Tally how many lines include "script". The number is the whole answer.

DATA PROVIDED:
--- BEGIN ---

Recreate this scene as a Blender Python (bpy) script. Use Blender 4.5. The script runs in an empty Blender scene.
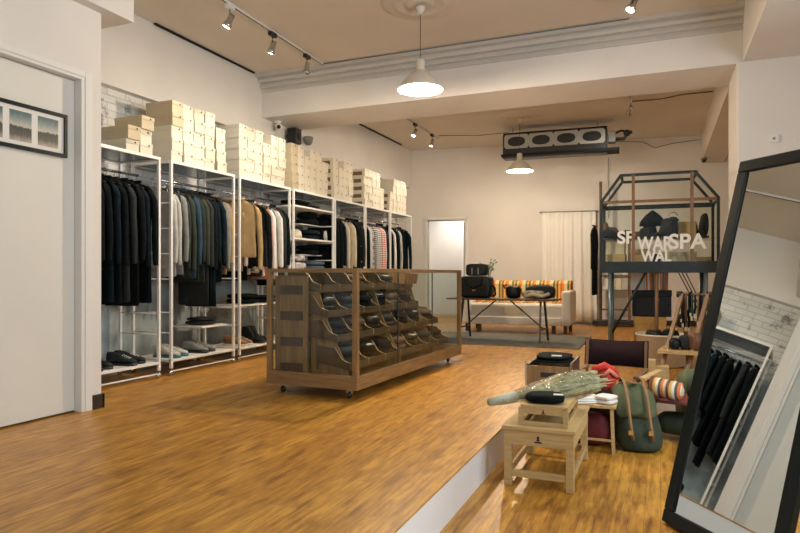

--- END ---
--- BEGIN ---

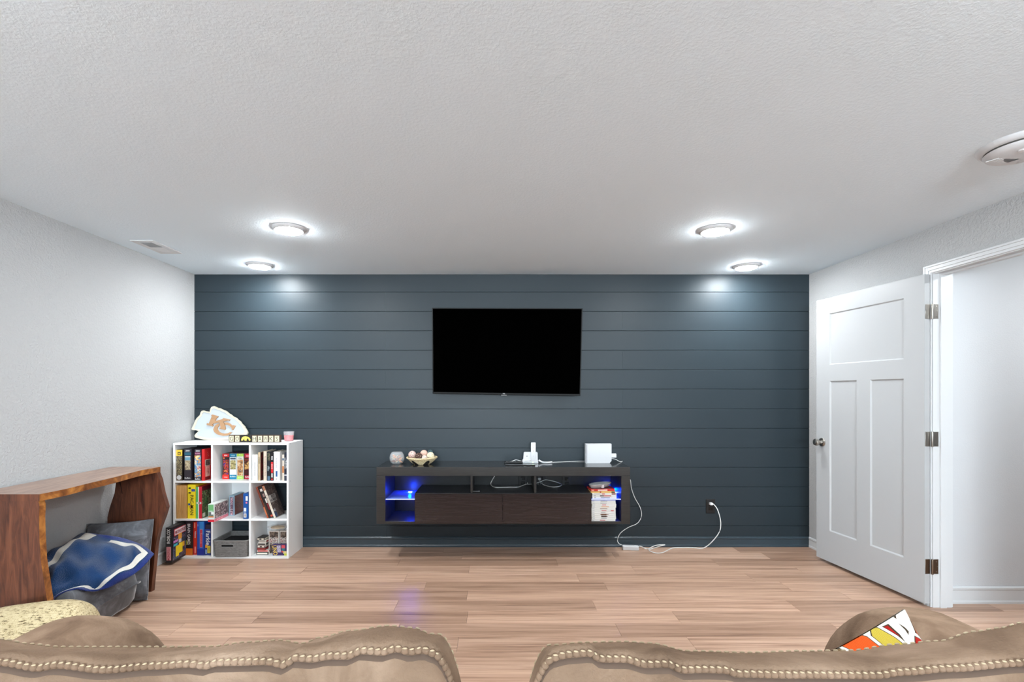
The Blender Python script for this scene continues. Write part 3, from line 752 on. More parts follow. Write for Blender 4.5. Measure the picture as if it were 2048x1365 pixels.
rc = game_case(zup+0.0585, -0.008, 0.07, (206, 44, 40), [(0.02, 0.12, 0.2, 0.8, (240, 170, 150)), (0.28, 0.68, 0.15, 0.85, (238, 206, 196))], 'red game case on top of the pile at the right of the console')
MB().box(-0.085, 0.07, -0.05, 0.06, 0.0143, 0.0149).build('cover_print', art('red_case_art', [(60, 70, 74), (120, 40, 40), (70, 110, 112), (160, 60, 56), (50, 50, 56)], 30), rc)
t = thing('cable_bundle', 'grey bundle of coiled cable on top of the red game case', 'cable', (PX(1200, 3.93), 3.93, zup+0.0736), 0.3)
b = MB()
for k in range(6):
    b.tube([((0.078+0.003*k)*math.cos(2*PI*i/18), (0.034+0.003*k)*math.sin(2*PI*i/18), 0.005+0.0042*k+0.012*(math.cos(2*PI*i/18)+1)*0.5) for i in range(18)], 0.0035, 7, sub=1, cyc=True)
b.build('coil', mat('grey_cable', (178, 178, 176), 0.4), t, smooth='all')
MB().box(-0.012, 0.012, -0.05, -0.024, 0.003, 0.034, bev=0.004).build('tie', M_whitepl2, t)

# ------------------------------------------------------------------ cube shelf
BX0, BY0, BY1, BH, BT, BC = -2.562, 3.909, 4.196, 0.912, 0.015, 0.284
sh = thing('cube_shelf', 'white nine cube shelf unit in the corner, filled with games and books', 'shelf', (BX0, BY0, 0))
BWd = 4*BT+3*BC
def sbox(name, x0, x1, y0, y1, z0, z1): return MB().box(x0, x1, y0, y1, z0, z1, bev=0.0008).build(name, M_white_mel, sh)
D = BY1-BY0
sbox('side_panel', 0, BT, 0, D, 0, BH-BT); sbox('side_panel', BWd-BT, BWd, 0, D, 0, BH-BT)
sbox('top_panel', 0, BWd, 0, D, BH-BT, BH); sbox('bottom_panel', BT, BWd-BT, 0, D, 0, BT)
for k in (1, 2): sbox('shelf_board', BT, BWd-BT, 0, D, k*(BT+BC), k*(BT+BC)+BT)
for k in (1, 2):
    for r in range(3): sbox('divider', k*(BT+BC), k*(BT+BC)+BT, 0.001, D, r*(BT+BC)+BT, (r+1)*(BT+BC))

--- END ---

EXPECTED OUTPUT: 2